Imene Goumiri, Lawrence Livermore National Laboratory; Amanda Muyskens, Lawrence Livermore National Laboratory (LLNL); Michael Schneider, Lawrence Livermore National Laboratory; Benjamin Priest, Lawrence Livermore National Laboratory; Robert Armstrong, Lawrence Livermore National Laboratory
Keywords: Stag-Galaxy, Gaussian Processes, Model Reduction, Machine Learning, Classification
Abstract:
A problem of interest in astronomy is the automatic classification of images from modern cosmological surveys such as the Hyper Suprime-Cam (HSC) survey to separate distant galaxies from dim stars in our own galaxy when both look like low-resolution point sources. Recently, this star-galaxy separation challenge has been approached with Deep Neural Networks (DNN) which are good at learning complex nonlinear embeddings. Gaussian Processes (GPs), which infer posterior distributions over functions and naturally quantify uncertainty, havent been a tool of choice for this task mainly because popular kernels exhibit limited expressivity on complex and high-dimensional data.
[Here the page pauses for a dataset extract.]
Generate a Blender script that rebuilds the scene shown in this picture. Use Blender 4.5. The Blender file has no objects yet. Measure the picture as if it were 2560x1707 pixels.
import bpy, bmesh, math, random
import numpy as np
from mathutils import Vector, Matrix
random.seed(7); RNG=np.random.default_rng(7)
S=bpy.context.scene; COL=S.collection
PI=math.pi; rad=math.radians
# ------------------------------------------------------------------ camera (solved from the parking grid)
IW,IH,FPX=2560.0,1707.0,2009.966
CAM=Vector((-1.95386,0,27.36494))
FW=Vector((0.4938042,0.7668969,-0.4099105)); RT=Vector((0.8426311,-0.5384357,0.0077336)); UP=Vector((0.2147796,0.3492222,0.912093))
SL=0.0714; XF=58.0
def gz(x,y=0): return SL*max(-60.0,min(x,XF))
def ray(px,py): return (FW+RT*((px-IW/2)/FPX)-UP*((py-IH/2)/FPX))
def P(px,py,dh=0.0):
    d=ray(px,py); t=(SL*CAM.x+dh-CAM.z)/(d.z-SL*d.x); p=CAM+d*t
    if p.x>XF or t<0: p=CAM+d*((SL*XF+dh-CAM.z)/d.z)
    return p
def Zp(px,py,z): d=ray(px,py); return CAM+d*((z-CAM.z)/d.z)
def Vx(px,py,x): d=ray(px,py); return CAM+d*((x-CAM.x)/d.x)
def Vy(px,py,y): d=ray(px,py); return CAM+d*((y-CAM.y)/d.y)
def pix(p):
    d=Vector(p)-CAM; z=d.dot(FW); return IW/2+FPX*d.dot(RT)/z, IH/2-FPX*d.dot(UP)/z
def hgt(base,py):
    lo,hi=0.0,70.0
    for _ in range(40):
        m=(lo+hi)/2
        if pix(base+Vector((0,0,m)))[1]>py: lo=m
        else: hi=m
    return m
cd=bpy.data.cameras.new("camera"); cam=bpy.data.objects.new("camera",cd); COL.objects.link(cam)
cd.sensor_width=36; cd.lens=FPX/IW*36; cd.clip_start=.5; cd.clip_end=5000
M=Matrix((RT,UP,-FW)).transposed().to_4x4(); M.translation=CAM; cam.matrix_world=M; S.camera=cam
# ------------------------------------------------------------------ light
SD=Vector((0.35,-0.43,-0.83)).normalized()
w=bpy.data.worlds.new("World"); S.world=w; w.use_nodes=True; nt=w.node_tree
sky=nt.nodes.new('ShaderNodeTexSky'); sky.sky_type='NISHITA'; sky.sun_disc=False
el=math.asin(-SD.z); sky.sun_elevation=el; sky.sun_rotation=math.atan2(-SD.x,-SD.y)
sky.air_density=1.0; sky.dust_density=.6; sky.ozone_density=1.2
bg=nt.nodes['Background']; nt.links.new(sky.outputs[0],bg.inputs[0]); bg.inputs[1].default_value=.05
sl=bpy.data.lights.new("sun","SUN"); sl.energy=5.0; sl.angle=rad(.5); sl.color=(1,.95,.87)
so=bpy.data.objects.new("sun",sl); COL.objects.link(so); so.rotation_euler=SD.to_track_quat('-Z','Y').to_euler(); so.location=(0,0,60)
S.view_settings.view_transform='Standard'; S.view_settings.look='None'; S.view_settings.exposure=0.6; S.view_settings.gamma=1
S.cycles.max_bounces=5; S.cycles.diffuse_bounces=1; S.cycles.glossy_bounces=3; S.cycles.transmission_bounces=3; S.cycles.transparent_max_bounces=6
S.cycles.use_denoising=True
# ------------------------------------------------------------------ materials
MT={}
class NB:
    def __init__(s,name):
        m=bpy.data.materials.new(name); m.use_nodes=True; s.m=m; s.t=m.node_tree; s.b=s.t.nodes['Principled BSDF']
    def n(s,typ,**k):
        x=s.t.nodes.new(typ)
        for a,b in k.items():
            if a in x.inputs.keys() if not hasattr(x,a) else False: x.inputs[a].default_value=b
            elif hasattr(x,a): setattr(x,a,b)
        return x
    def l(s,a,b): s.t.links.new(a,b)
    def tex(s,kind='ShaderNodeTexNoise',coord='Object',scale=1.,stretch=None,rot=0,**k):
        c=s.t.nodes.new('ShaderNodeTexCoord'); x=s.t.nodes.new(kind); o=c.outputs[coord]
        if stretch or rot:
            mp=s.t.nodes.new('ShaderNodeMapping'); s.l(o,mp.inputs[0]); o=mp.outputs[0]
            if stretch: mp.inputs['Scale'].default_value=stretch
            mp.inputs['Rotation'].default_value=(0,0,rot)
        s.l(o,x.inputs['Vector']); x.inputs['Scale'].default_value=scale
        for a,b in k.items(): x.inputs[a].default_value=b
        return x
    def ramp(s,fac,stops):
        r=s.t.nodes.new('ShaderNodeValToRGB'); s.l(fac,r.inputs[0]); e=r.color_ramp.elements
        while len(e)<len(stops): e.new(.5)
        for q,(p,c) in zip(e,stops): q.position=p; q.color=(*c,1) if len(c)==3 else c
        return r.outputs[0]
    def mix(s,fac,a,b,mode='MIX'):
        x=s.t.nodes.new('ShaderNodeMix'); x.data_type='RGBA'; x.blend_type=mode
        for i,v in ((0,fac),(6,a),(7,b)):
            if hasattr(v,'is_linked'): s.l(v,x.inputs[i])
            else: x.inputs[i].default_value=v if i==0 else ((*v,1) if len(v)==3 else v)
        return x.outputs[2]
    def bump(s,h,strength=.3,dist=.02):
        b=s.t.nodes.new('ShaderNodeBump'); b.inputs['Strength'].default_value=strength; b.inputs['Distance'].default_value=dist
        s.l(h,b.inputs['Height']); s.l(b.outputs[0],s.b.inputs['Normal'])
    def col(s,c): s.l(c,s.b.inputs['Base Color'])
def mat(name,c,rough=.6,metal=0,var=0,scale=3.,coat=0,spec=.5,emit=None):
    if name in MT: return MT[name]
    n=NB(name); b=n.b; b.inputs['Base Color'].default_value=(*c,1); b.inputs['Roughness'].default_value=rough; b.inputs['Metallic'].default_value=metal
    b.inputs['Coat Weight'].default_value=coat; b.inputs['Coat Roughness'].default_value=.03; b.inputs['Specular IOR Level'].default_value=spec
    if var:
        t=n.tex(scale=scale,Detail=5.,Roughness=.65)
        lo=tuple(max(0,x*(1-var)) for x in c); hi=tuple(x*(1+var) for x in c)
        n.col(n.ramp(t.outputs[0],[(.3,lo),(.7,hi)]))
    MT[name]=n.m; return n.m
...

In this paper, we present a novel approach to the star-galaxy separation problem that uses GPs and reap their benefits while solving many of the issues traditionally affecting them for classification of high-dimensional data. After an initial filtering of the raw data of star and galaxy image cutouts, we first reduce the dimensionality of the input images by using a Principal Components Analysis (PCA) before applying GPs using a simple Radial Basis Function (RBF) kernel on the reduced data. Using this method, we greatly improve the accuracy of the classification over a basic application of GPs while improving the computational efficiency and scalability of the method.
Date of Conference: September 15-18, 2020
Track: Machine Learning Applications of SSA